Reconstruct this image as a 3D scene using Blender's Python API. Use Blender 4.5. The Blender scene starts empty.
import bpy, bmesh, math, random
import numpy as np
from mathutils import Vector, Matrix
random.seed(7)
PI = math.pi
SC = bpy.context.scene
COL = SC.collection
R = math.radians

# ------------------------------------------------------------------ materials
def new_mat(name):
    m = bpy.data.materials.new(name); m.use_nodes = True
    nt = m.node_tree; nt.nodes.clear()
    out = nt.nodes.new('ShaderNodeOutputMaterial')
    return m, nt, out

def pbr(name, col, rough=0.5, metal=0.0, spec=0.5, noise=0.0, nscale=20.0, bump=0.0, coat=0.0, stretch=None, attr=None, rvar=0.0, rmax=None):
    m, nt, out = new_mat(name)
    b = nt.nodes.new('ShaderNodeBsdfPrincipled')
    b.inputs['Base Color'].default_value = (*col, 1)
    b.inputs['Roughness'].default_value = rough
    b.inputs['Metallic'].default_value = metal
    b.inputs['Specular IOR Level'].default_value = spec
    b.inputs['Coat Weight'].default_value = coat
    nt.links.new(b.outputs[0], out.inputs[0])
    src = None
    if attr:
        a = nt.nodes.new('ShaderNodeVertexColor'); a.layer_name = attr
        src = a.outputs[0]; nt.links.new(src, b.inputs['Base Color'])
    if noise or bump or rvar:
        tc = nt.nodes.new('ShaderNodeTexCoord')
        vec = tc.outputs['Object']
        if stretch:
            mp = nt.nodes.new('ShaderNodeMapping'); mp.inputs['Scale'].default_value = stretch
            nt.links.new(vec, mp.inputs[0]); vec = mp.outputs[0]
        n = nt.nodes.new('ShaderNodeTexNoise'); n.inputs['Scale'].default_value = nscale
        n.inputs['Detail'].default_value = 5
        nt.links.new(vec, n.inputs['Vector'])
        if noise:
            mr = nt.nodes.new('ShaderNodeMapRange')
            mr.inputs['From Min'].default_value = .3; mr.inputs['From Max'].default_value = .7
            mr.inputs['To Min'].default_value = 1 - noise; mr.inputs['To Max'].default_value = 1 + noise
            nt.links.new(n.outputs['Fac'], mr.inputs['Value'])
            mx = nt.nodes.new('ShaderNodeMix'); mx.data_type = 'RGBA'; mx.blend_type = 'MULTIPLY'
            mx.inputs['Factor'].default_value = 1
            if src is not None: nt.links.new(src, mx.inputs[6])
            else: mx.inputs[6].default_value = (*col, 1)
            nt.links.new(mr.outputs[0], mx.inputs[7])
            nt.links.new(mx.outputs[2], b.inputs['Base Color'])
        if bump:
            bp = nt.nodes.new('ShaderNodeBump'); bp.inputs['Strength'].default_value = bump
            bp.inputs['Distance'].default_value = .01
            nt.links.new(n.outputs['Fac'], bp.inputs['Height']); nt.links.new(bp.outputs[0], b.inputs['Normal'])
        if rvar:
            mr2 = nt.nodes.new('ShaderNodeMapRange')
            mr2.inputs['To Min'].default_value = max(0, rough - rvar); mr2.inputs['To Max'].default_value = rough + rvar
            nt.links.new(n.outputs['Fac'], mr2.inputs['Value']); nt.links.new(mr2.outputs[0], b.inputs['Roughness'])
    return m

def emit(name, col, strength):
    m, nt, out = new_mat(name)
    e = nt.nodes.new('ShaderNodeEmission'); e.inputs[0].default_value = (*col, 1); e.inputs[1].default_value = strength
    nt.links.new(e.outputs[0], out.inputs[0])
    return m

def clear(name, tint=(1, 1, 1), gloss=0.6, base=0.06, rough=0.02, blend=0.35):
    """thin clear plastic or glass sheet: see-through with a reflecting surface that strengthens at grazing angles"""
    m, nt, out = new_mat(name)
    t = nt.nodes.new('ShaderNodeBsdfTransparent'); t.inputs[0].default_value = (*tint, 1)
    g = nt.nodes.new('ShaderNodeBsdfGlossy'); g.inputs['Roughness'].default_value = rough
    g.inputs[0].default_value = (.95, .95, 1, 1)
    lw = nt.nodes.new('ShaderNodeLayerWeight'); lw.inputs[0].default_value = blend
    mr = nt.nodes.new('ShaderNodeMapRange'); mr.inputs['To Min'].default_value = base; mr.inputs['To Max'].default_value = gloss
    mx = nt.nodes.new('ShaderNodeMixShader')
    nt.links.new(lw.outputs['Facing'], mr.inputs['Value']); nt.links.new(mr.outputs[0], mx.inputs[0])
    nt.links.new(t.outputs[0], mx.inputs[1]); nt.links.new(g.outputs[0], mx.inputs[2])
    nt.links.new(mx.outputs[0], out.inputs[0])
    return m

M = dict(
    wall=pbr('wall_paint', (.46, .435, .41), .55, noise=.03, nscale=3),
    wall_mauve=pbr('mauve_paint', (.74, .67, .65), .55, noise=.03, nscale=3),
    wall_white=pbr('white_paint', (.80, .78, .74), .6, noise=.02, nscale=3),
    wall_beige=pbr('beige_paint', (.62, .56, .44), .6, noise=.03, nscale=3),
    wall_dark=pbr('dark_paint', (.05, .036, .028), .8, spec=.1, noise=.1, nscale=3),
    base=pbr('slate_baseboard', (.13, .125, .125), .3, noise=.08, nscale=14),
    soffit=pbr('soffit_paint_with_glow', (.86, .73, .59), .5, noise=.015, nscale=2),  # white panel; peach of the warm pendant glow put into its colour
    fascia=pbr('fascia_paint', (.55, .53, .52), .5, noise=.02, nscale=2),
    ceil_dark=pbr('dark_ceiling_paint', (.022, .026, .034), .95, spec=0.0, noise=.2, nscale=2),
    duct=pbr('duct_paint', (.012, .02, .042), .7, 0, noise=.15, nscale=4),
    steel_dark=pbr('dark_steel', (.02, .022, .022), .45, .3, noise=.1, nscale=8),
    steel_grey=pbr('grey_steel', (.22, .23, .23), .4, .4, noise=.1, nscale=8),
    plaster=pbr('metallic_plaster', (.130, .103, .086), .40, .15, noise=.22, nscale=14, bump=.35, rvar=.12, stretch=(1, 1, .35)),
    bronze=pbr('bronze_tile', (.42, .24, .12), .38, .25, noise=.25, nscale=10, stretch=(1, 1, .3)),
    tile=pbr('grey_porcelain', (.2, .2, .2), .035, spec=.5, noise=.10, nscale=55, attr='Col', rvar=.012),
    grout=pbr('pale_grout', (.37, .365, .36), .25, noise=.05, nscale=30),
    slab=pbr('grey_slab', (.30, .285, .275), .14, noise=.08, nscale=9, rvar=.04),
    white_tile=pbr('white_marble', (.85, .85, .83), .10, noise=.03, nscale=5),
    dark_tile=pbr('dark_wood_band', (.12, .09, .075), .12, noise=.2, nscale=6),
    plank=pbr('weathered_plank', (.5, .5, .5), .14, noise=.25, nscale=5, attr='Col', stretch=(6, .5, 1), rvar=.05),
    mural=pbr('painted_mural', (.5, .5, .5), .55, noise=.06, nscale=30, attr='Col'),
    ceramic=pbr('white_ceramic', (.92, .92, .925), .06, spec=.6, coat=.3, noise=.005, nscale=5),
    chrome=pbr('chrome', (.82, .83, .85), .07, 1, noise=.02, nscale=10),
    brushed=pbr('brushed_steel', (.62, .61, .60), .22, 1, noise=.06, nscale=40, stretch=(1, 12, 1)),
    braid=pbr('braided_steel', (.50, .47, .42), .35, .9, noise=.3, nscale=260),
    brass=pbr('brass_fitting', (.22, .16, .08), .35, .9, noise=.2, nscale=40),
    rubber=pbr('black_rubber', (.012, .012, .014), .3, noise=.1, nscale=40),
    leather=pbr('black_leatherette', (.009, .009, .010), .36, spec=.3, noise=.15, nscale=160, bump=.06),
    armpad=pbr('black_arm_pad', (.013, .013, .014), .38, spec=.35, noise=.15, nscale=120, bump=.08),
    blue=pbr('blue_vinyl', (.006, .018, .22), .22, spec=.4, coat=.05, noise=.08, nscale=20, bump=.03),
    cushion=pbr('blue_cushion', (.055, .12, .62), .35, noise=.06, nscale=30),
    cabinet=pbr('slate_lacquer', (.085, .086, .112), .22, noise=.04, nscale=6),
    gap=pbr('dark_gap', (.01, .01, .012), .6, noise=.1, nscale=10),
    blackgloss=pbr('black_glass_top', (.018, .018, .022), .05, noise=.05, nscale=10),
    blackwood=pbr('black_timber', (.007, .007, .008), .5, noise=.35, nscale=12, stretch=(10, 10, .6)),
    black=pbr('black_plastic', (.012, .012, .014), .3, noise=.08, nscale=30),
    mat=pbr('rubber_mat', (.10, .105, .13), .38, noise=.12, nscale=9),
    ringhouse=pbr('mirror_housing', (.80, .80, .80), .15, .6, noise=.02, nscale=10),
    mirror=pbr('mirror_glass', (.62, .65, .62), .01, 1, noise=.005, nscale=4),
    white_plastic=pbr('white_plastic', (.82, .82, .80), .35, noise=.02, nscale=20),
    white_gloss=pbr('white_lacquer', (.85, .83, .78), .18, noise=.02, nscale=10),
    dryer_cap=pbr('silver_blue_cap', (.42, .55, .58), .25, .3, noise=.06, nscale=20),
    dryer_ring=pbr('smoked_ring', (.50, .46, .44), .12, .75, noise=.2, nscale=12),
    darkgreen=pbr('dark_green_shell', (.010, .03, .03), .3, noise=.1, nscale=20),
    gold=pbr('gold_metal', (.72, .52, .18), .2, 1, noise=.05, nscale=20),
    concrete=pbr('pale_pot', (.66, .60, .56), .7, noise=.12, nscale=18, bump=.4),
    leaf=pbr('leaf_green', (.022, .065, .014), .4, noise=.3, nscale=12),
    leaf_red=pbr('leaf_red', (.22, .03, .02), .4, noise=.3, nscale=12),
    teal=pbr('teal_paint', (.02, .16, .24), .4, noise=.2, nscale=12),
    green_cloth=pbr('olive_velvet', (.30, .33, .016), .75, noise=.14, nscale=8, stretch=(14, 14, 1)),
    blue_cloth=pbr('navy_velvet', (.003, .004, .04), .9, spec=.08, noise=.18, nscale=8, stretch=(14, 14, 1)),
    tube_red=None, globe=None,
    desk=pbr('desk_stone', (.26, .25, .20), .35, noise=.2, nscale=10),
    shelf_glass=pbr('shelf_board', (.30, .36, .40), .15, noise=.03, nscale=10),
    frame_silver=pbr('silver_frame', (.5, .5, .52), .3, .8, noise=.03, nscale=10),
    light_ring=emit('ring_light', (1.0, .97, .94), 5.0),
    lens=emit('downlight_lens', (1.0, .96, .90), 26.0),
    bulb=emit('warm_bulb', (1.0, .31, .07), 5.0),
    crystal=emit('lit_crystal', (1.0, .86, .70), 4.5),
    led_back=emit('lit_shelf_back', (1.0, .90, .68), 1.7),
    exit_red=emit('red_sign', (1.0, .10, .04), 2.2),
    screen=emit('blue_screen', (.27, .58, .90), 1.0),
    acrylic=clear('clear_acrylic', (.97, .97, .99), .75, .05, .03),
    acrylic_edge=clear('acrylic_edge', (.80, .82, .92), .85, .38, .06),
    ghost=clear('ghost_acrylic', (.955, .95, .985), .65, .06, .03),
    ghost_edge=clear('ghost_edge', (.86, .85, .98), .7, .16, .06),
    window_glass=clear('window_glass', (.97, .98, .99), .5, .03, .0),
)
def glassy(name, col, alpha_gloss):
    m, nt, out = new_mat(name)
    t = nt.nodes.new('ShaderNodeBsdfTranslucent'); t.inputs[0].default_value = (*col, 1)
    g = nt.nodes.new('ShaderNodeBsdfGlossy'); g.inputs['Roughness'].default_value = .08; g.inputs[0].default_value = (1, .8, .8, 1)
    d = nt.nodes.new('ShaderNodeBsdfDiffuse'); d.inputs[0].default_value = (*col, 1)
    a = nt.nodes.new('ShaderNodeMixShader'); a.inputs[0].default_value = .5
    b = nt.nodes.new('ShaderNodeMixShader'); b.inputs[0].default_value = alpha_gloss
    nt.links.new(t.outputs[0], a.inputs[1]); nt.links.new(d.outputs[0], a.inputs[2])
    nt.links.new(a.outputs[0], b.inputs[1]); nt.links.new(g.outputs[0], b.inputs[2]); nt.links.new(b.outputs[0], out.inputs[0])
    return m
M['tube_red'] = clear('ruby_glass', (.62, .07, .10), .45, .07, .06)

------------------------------

> _Directive_:
Begin with the first line of the data above and, please, print each line exactly until you have printed the line containing "return m, nt, out"; print nothing else.

> _Reply to the exercise_:
Reconstruct this image as a 3D scene using Blender's Python API. Use Blender 4.5. The Blender scene starts empty.
import bpy, bmesh, math, random
import numpy as np
from mathutils import Vector, Matrix
random.seed(7)
PI = math.pi
SC = bpy.context.scene
COL = SC.collection
R = math.radians

# ------------------------------------------------------------------ materials
def new_mat(name):
    m = bpy.data.materials.new(name); m.use_nodes = True
    nt = m.node_tree; nt.nodes.clear()
    out = nt.nodes.new('ShaderNodeOutputMaterial')
    return m, nt, out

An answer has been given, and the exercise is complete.